Milwaukee Mayor Cavalier Johnson called the attack “horrific and unacceptable.” 

“While any violence is intolerable, it is especially egregious when victims are targeted because of their appearance or their religious beliefs,” Johnson said in a statement. “My thoughts are with the victims and their families.” 

Wisconsin law provides for additional punishments against those found to have targeted their crimes against people due to the victim’s race, religion, sexual orientation or other protected characteristics. 

Milwaukee County District Attorney John Chisholm said over the last 10 years, the hate crime enhancer has been used about 10 times. The hate crime enhancer increases the sentence by an additional five years in prison and/or a fine by another $5,000, under Wisconsin law. 

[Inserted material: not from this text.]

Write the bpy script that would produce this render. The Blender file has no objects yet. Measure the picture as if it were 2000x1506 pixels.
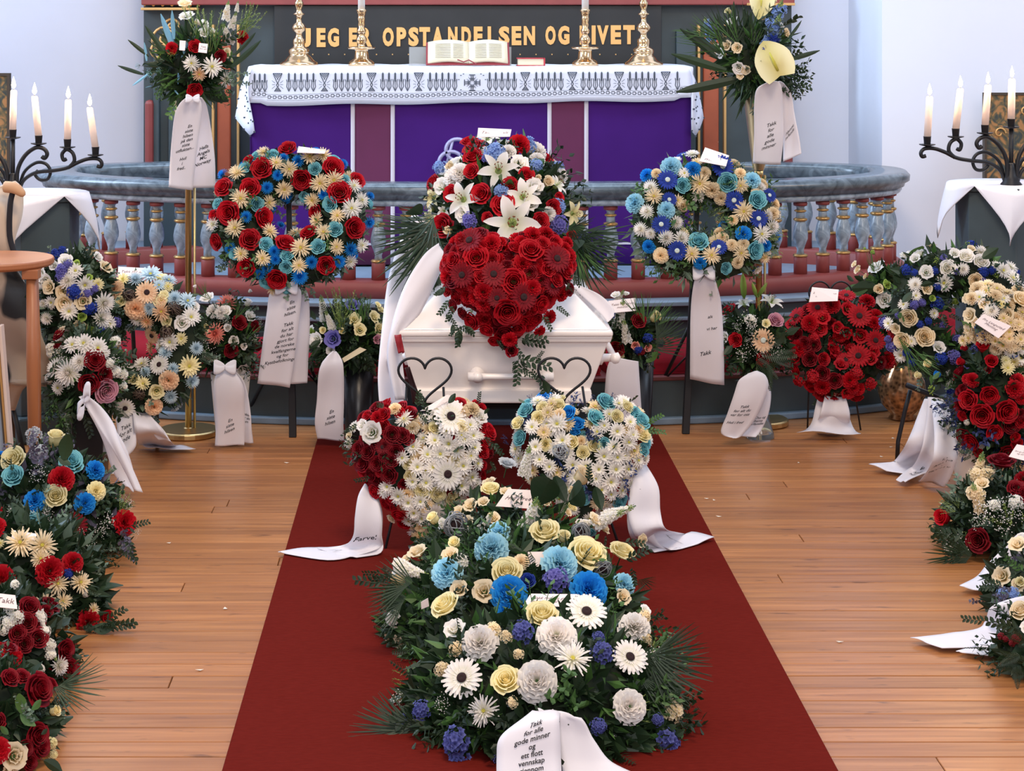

“People really ought to be able to sit in county parks, with their kids and enjoy the benefits of summer without being assaulted because the clothing they’re wearing identifies them of a particular religious affiliation,” Chisholm said. “That’s a baseline expectation of living together in a civil society.”  

In 2022, West Allis man was charged of a hate crime by federal authorities for reportedly terrorizing his Black neighbors by slashing their tires, shattering their windshield and leaving threatening notes. 

The last hate crime charged by the Milwaukee County DA’s office was against a Milwaukee man who was sentenced to 10 years in prison for throwing acid in another man’s face after calling him “illegal.”